= DATA BLOCK =
-- Begin --

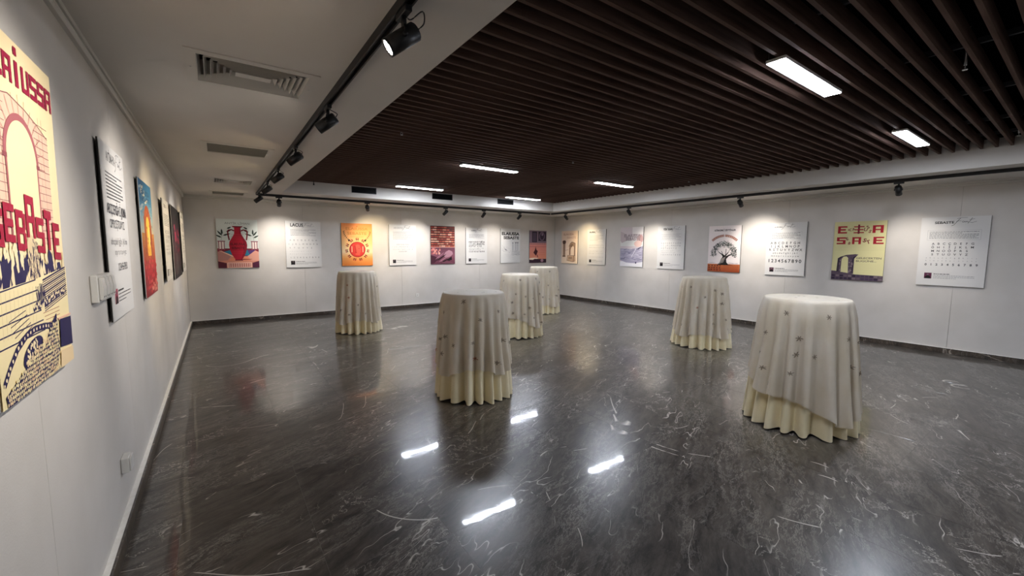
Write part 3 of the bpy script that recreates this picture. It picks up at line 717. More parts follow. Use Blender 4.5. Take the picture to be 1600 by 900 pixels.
def art_big():
    a = Art(5); a.rect(0, 0, .61, 1, '#f0dcae'); a.up()
    # pale arch gate with courses of stone
    a.poly([(0.02, .42), (0.02, .80), (.14, .82), (.22, .835), (.34, .82), (.43, .80), (.53, .77), (.53, .42)], '#e6bfa6'); a.up()
    for j in range(16):
        yy = .44 + j * .024
        a.line((.40, yy), (.53, yy), .0022, '#9c6a66'); a.line((.02, yy), (.18, yy), .0022, '#9c6a66')
        for x in (.05 + .02 * (j % 2), .11, .15, .43 + .02 * (j % 2), .48): a.line((x, yy), (x, yy + .024), .002, '#b98880')
    a.pline([(.02, .80), (.14, .82), (.22, .835), (.34, .82), (.43, .80), (.53, .77)], .003, '#8e5a5c')
    a.up(); a.arc(.29, .66, .115, .135, 0, PI, '#a65f63'); a.up()
    for i in range(13):
        t = PI * i / 12; a.line((.29 + .135 * math.cos(t), .66 + .135 * math.sin(t)), (.29 + .19 * math.cos(t), .66 + .19 * math.sin(t)), .0022, '#b07a74')
    a.rect(.175, .42, .405, .66, '#f0dcae'); a.ell(.29, .66, .115, .115, '#f0dcae', 24, 0, 0, PI)
    a.up(); a.rect(.165, .42, .176, .66, '#a65f63'); a.rect(.404, .42, .415, .66, '#a65f63'); a.rect(.15, .655, .178, .668, '#8e4a50'); a.rect(.402, .655, .43, .668, '#8e4a50')
    # title
    a.up(); x = .066
    for ch in 'ELAIUSSA':
        block(a, ch, x, .872, .060, .074, '#97103a', 0.0, 0.0); 
        if ch == 'I': a.rect(x + .018, .962, x + .042, .985, '#97103a')
        x += .0675
    # dark ruins behind the word
    a.up(); nv = '#221b4a'
    P = [(0, .26), (0, .43)]
    for i in range(1, 24): P.append((i * .0265, .415 + .030 * math.sin(i * 1.9) + .02 * math.sin(i * .7 + 2) - .0030 * i))
    P += [(.61, .30)]
    a.poly(P, nv); a.up()
    for i in range(90):
        x, y = a.r.uniform(.0, .60), a.r.uniform(.27, .40)
        if y > .43 - .12 * x: continue
        a.poly([(x, y), (x + a.r.uniform(.006, .016), y + a.r.uniform(.0, .01)), (x + a.r.uniform(.0, .012), y + a.r.uniform(.025, .07)), (x - .008, y + .02)], '#efdcb2')
    a.up()
    a.poly([(.27, .29), (.26, .42), (.285, .455), (.32, .44), (.345, .40), (.36, .29)], '#d9c39c'); a.up()
    for i in range(60): 
        x, y = a.r.uniform(.265, .35), a.r.uniform(.30, .44); a.line((x, y), (x + a.r.uniform(-.01, .012), y - a.r.uniform(.01, .03)), .0035, nv)
    a.up(); x = .035
    for ch, dy, hh in (('S', .0, .10), ('E', .012, .105), ('B', -.012, .115), ('A', .026, .125), ('S', -.02, .11), ('T', -.012, .13), ('E', -.045, .125)):
        block(a, ch, x, .415 + dy, .070, hh, '#a11236', 0.0, -0.06); x += .0780
    # terraces
    a.up(); a.poly([(0, 0), (0, .30), (.30, .315), (.61, .34), (.61, 0)], '#f0dfae'); a.up()
    for i in range(6):
        y = .295 - i * .024; a.line((0, y - .012 * i * .4), (.30 + .01 * i, y + .018 - .008 * i), .004, nv)
    for i in range(11):
        a.line((.02 + i * .028, .295), (.015 + i * .026, .17), .0014, '#cbb486')
    for i in range(15):
        y = .335 - i * .007; a.line((.36, y - .028), (.60, y + .004), .0032 if i % 3 else .006, nv)
    for i in range(30):
        x = a.r.uniform(.29, .37); a.line((x, a.r.uniform(.27, .30)), (x + .006, a.r.uniform(.235, .262)), .0035, nv)
    for i in range(26):
        x, y = .27 + i * .012, .228 + .0012 * i + a.r.uniform(-.008, .008); a.blob(x, y, .010, nv, 7); 
    a.up()
    for i in range(26):
        x, y = .27 + i * .012, .229 + .0012 * i + a.r.uniform(-.007, .007); a.blob(x, y, .0058, '#efdcb2', 6)
    for i in range(4): a.line((.34 + .01 * i, .205 - .012 * i), (.50, .208 - .013 * i), .002, '#9c5a4a')
    for i in range(5): a.line((.08 + .01 * i, .215 - .016 * i), (.20 + .01 * i, .232 - .013 * i), .0025, nv)
    # curved wall
    C = [(.02, .06), (.06, .095), (.12, .135), (.19, .160), (.26, .168), (.34, .165), (.41, .156), (.43, .150)]
    a.pline(C, .020, nv); a.up(); 
    for i in range(18):
        t = i / 17 * 5.9; k = int(t); f = t - k; p = (C[k][0] * (1 - f) + C[k+1][0] * f, C[k][1] * (1 - f) + C[k+1][1] * f); a.blob(p[0], p[1], .0055, '#efdcb2', 6)
    a.up(); a.ell(.235, .105, .085, .036, nv, 24, .25)
    a.up()
    for i in range(70):
        t, r_ = a.r.uniform(0, 2*PI), math.sqrt(a.r.random()) * .9; u, v = .085 * r_ * math.cos(t), .034 * r_ * math.sin(t)
        if u > .035: continue
        a.blob(.235 + u * .97 - v * .25, .105 + u * .25 + v * .97, .0050, '#efdcb2', 6)
    # field of loose stones, navy joints
    a.up(); a.poly([(.03, .0), (.02, .03), (.16, .07), (.33, .10), (.40, .16), (.46, .19), (.47, .06), (.43, .015), (.30, .0)], nv); a.up()
    for j in range(16):
        for i in range(40):
            x = .03 + i * .0122 + (j % 2) * .006 + a.r.uniform(-.002, .002); y = .006 + j * .0118 + a.r.uniform(-.002, .002)
            if y > .04 + .33 * max(0, x - .05) or x > .46: continue
            a.blob(x, y, a.r.uniform(.0046, .0062), a.r.choice(['#f0dfae', '#f0dfae', '#e6c9a0', '#d9c3a4']), 6, .25)
    a.up(); a.poly([(.475, .07), (.485, .165), (.61, .16), (.61, .058)], nv); a.rect(.47, .165, .61, .172, '#e8b9a0')
    a.poly([(.46, .0), (.47, .058), (.61, .05), (.61, .0)], '#e9cfa4')
    return a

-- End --

= EXERCISE DESCRIPTION =
From the material above, reproduce everything verbatim except the pictures.

= OUTPUT OF THE TASK =
Write part 3 of the bpy script that recreates this picture. It picks up at line 717. More parts follow. Use Blender 4.5. Take the picture to be 1600 by 900 pixels.
def art_big():
    a = Art(5); a.rect(0, 0, .61, 1, '#f0dcae'); a.up()
    # pale arch gate with courses of stone
    a.poly([(0.02, .42), (0.02, .80), (.14, .82), (.22, .835), (.34, .82), (.43, .80), (.53, .77), (.53, .42)], '#e6bfa6'); a.up()
    for j in range(16):
        yy = .44 + j * .024
        a.line((.40, yy), (.53, yy), .0022, '#9c6a66'); a.line((.02, yy), (.18, yy), .0022, '#9c6a66')
        for x in (.05 + .02 * (j % 2), .11, .15, .43 + .02 * (j % 2), .48): a.line((x, yy), (x, yy + .024), .002, '#b98880')
    a.pline([(.02, .80), (.14, .82), (.22, .835), (.34, .82), (.43, .80), (.53, .77)], .003, '#8e5a5c')
    a.up(); a.arc(.29, .66, .115, .135, 0, PI, '#a65f63'); a.up()
    for i in range(13):
        t = PI * i / 12; a.line((.29 + .135 * math.cos(t), .66 + .135 * math.sin(t)), (.29 + .19 * math.cos(t), .66 + .19 * math.sin(t)), .0022, '#b07a74')
    a.rect(.175, .42, .405, .66, '#f0dcae'); a.ell(.29, .66, .115, .115, '#f0dcae', 24, 0, 0, PI)
    a.up(); a.rect(.165, .42, .176, .66, '#a65f63'); a.rect(.404, .42, .415, .66, '#a65f63'); a.rect(.15, .655, .178, .668, '#8e4a50'); a.rect(.402, .655, .43, .668, '#8e4a50')
    # title
    a.up(); x = .066
    for ch in 'ELAIUSSA':
        block(a, ch, x, .872, .060, .074, '#97103a', 0.0, 0.0); 
        if ch == 'I': a.rect(x + .018, .962, x + .042, .985, '#97103a')
        x += .0675
    # dark ruins behind the word
    a.up(); nv = '#221b4a'
    P = [(0, .26), (0, .43)]
    for i in range(1, 24): P.append((i * .0265, .415 + .030 * math.sin(i * 1.9) + .02 * math.sin(i * .7 + 2) - .0030 * i))
    P += [(.61, .30)]
    a.poly(P, nv); a.up()
    for i in range(90):
        x, y = a.r.uniform(.0, .60), a.r.uniform(.27, .40)
        if y > .43 - .12 * x: continue
        a.poly([(x, y), (x + a.r.uniform(.006, .016), y + a.r.uniform(.0, .01)), (x + a.r.uniform(.0, .012), y + a.r.uniform(.025, .07)), (x - .008, y + .02)], '#efdcb2')
    a.up()
    a.poly([(.27, .29), (.26, .42), (.285, .455), (.32, .44), (.345, .40), (.36, .29)], '#d9c39c'); a.up()
    for i in range(60): 
        x, y = a.r.uniform(.265, .35), a.r.uniform(.30, .44); a.line((x, y), (x + a.r.uniform(-.01, .012), y - a.r.uniform(.01, .03)), .0035, nv)
    a.up(); x = .035
    for ch, dy, hh in (('S', .0, .10), ('E', .012, .105), ('B', -.012, .115), ('A', .026, .125), ('S', -.02, .11), ('T', -.012, .13), ('E', -.045, .125)):
        block(a, ch, x, .415 + dy, .070, hh, '#a11236', 0.0, -0.06); x += .0780
    # terraces
    a.up(); a.poly([(0, 0), (0, .30), (.30, .315), (.61, .34), (.61, 0)], '#f0dfae'); a.up()
    for i in range(6):
        y = .295 - i * .024; a.line((0, y - .012 * i * .4), (.30 + .01 * i, y + .018 - .008 * i), .004, nv)
    for i in range(11):
        a.line((.02 + i * .028, .295), (.015 + i * .026, .17), .0014, '#cbb486')
    for i in range(15):
        y = .335 - i * .007; a.line((.36, y - .028), (.60, y + .004), .0032 if i % 3 else .006, nv)
    for i in range(30):
        x = a.r.uniform(.29, .37); a.line((x, a.r.uniform(.27, .30)), (x + .006, a.r.uniform(.235, .262)), .0035, nv)
    for i in range(26):
        x, y = .27 + i * .012, .228 + .0012 * i + a.r.uniform(-.008, .008); a.blob(x, y, .010, nv, 7); 
    a.up()
    for i in range(26):
        x, y = .27 + i * .012, .229 + .0012 * i + a.r.uniform(-.007, .007); a.blob(x, y, .0058, '#efdcb2', 6)
    for i in range(4): a.line((.34 + .01 * i, .205 - .012 * i), (.50, .208 - .013 * i), .002, '#9c5a4a')
    for i in range(5): a.line((.08 + .01 * i, .215 - .016 * i), (.20 + .01 * i, .232 - .013 * i), .0025, nv)
    # curved wall
    C = [(.02, .06), (.06, .095), (.12, .135), (.19, .160), (.26, .168), (.34, .165), (.41, .156), (.43, .150)]
    a.pline(C, .020, nv); a.up(); 
    for i in range(18):
        t = i / 17 * 5.9; k = int(t); f = t - k; p = (C[k][0] * (1 - f) + C[k+1][0] * f, C[k][1] * (1 - f) + C[k+1][1] * f); a.blob(p[0], p[1], .0055, '#efdcb2', 6)
    a.up(); a.ell(.235, .105, .085, .036, nv, 24, .25)
    a.up()
    for i in range(70):
        t, r_ = a.r.uniform(0, 2*PI), math.sqrt(a.r.random()) * .9; u, v = .085 * r_ * math.cos(t), .034 * r_ * math.sin(t)
        if u > .035: continue
        a.blob(.235 + u * .97 - v * .25, .105 + u * .25 + v * .97, .0050, '#efdcb2', 6)
    # field of loose stones, navy joints
    a.up(); a.poly([(.03, .0), (.02, .03), (.16, .07), (.33, .10), (.40, .16), (.46, .19), (.47, .06), (.43, .015), (.30, .0)], nv); a.up()
    for j in range(16):
        for i in range(40):
            x = .03 + i * .0122 + (j % 2) * .006 + a.r.uniform(-.002, .002); y = .006 + j * .0118 + a.r.uniform(-.002, .002)
            if y > .04 + .33 * max(0, x - .05) or x > .46: continue
            a.blob(x, y, a.r.uniform(.0046, .0062), a.r.choice(['#f0dfae', '#f0dfae', '#e6c9a0', '#d9c3a4']), 6, .25)
    a.up(); a.poly([(.475, .07), (.485, .165), (.61, .16), (.61, .058)], nv); a.rect(.47, .165, .61, .172, '#e8b9a0')
    a.poly([(.46, .0), (.47, .058), (.61, .05), (.61, .0)], '#e9cfa4')
    return a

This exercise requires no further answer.